Paul Whelan first adopted his drag alter ego Donatella Wyfe as a means to support Melbourne’s LGBTI-inclusive swim team, the Glamourhead Sharks.

He’d been swimming with the Glams for more than four years and was trying to find a new way to champion the team.

“It’s hard to say whether Donatella’s purpose in life is to exist for the Glams or whether the Glams are a just good excuse to justify Donatella’s existence,” he says.

“I am a bit of a clown by nature so I welcomed the chance to try my hand at drag as a way of supporting the club.”

He believes the importance of inclusive sporting clubs cannot be understated.

“The Out on the Fields research project, the first international study into homophobia in sport, confirmed my own and many of my friends’ experiences –  that organised sport is often not a safe and inclusive place for LGBTI people,” he says.

“In fact, in Australia, more than 80 per cent of all participants in sport have experienced or witnessed homophobia and more than one in ten LGBTI people being physically assaulted.

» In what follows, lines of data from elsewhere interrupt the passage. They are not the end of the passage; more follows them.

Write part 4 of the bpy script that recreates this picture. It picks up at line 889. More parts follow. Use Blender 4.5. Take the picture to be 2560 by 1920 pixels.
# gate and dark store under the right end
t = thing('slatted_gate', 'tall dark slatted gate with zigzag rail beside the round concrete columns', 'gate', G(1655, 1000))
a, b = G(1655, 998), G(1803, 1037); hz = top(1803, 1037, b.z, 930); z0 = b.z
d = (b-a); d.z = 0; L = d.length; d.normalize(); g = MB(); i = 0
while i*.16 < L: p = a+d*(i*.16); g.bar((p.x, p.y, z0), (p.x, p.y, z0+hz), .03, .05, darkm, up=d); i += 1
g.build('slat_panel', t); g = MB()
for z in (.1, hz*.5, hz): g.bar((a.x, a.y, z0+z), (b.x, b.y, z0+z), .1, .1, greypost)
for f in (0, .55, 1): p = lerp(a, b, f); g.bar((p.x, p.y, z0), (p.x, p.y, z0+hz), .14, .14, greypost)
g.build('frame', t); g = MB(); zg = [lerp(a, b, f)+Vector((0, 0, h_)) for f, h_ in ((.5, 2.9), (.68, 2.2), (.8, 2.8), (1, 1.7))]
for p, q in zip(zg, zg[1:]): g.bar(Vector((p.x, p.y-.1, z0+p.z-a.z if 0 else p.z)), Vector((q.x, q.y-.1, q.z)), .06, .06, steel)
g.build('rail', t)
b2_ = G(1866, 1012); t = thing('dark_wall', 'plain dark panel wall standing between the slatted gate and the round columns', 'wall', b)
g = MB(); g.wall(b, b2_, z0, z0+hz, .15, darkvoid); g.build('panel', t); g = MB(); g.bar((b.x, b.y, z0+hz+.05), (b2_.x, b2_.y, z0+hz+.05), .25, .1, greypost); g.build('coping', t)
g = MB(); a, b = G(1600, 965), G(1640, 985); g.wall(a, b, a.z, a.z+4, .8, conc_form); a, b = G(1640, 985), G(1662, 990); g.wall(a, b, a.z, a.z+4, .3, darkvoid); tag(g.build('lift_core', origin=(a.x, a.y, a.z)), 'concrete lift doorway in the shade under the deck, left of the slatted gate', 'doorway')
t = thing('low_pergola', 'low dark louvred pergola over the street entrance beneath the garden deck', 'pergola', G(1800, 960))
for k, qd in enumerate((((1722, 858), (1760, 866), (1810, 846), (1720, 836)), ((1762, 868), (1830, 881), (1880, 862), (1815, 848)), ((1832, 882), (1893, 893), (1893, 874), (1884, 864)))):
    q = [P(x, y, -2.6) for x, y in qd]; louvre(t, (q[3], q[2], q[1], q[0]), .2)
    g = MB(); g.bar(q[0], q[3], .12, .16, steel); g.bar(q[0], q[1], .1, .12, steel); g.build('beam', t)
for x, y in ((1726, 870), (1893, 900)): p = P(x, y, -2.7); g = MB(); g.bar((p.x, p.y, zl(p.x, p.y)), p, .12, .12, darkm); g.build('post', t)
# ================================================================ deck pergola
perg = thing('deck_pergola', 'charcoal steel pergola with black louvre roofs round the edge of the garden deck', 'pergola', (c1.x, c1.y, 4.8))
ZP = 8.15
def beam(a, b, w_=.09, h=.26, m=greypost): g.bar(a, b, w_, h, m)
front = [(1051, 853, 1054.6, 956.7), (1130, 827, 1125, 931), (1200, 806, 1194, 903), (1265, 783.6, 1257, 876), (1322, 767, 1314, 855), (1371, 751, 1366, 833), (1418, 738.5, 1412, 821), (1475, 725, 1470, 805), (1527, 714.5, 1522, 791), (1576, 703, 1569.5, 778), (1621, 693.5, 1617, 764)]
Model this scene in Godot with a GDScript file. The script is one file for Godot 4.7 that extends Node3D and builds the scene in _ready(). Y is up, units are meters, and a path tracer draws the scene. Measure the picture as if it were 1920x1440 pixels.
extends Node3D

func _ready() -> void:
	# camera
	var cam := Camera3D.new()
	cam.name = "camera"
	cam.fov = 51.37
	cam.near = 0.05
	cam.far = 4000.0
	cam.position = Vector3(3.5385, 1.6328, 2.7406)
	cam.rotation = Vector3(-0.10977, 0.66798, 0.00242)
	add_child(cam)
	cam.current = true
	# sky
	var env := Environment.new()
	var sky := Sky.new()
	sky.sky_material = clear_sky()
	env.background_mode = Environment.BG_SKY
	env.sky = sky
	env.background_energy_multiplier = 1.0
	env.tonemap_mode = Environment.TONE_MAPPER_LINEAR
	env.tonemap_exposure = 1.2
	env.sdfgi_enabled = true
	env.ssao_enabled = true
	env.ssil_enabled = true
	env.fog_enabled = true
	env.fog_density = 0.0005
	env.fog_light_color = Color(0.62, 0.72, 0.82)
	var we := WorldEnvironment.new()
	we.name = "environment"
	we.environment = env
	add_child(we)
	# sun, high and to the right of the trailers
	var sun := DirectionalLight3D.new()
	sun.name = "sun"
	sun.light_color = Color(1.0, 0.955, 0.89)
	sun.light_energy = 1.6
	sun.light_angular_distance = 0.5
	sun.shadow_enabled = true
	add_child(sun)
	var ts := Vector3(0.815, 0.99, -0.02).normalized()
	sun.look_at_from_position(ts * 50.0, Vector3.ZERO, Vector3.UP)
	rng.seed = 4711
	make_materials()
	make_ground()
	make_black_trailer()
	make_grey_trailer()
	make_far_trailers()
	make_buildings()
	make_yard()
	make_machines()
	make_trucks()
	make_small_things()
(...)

“The Glams provide an antidote to that reality; the one thing that kept so many of us out of sport, our queerness, is the exact thing that brings us together now. And the experience of that is so fulfilling and so positive.”

Next month, both the Glamourhead Sharks and inclusive rugby team the Melbourne Chargers will compete in a drag-off fundraiser—the former to help raise money to travel to the Gay Games in Paris and the latter to raise money following their recent trip to the Bingham Cup in Amsterdam.

Co-hosted by Whelan as Donatella, and taking place in the Collingwood Town Hall, the event promises to be a celebration of both community and inclusion in sport.

Whelan says the Glams are fielding a handful of men and women in this year’s Gay Games, and that he’s counting the days.

“The atmosphere at a Gay Games meet is much more like a festival than a regular swim meet,” he says.

“It is the culmination of a whole year of training in and out of the pool, so the sense of achievement is going to be great for everyone.”

As for the fundraiser, Whelan says attendees can expect fun and unpredictability.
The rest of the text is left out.